Première crise du quartet gouvernemental
Au lendemain des dernières élections législatives, la troïka avait laissé la place à un quartet, une coalition de quatre partis économiquement libéraux : Nidaa Tounes, Ennahdha, UPL, et Afek Tounes (8 sièges). Malgré sa loyauté dans le soutien au gouvernement Essid, ce dernier parti s’estime aujourd’hui trahi, négligé dans les prises de décision de l’exécutif.
« On n’a pas consulté Afek Tounes concernant les dernières nominations de gouverneurs », regrette l’élu Riadh Mouakhar, l’un des leaders du parti, membre de son bureau politique. Six nouveaux gouverneurs avaient prêté serment le 14 avril devant le président Béji Caïd Essebsi pour des gouvernorats stratégiques dont Gafsa, Gabès, Jendouba, Tataouine et Zaghouan. Le plus controversé, Chokri Belhassen, a été nommé à Kairouan.

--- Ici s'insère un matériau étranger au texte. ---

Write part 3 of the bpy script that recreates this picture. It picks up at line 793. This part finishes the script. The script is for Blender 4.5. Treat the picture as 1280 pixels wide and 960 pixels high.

Ancien coordinateur régional Nidaa Tounes à Sousse, il est accusé d’avoir un « passé RCDiste ». Son choix renoue avec les nominations dites partisanes, précisément ce que l’on a longtemps reproché à l’ancienne troïka au pouvoir. A Kairouan, un sit-in des habitants avait eu lieu en début de semaine devant le siège du gouvernorat pour protester contre son investiture.
Si le communiqué rendu public par Afek Tounes s’attarde sur la question des nominations des hauts fonctionnaires de l’Etat, c’est que d’autres secteurs sont concernés, comme la récente nomination de Aziza Htira à la tête du Centre pour la promotion des exportations (CEPEX) à la place d'Abdellatif Hmam. Ancienne députée au parlement d’avant révolution et ex présidente de l’Union nationale de la femme tunisienne (UNFT), l’économiste est aussi une ancienne fervente défenseur du président déchu Ben Ali (exemple d’éloges ici à la minute 01:20).
Pourtant, Afek Tounes ne tarit pas d’efforts en termes de « collaboration » avec l’actuel gouvernement. Depuis le 13 avril, une campagne de l’agence publicitaire Karoui & Karoui (la même qui avait mené la campagne de Nidaa Tounes), précédée par un teasing sur les réseaux sociaux, tente de sensibiliser les Tunisiens au « devoir de vigilance ». Parmi les slogans de cette campagne d’affichage patriote : « Garde les yeux sur ton quartier », suivi de la mention des numéros de la police nationale et de celui du ministère de l’Intérieur qu’il faut, selon Afek, appeler « pour se prémunir contre les actions terroristes ».
Mine de rien, il s’agit d’un important tournant stratégique et politique du parti néolibéral. Jusqu’ici, Afek Tounes ne participait en effet au gouvernement Essid qu’au nom des compétences que regroupe le parti « désireuses d’apporter leur savoir-faire » à titre de technocrates, d’où la nature du portefeuille confié à Yassine Brahim, celui du Développement, de l’Investissement et de la Coopération internationale. Mais en s’immisçant dans les questions relatives à la sécurité nationale, voire à la délation diront certains, Afek Tounes s’inscrit désormais dans une parfaite démarche d’une droite intégrale classique, économique et sécuritaire.
S’ils s’exécutent conformément à la discipline de parti en relayant la campagne, de nombreux jeunes Afek Tounes appartenant au courant "libéral-progressiste", plutôt hostiles à l’ancien régime et à l’esprit sécuritariste, n’hésitent pas en off à critiquer cet alignement.
En adéquation avec le credo du réformisme plutôt que celui de l’opposition, le leadership Afek entend profiter de cette crise pour renforcer sa position au sein du quartet au pouvoir. Ainsi son secrétaire général Faouzi Ben Abderrahmen expliquait mercredi son souhait de former « un front politique autour du gouvernement » (littéralement « une ceinture politique ») qui assurerait à ce dernier davantage d’efficacité notamment à l’Assemblée.
Prévisible, la droite tunisienne est en passe de renouer avec les vieux démons des droites partout dans le monde.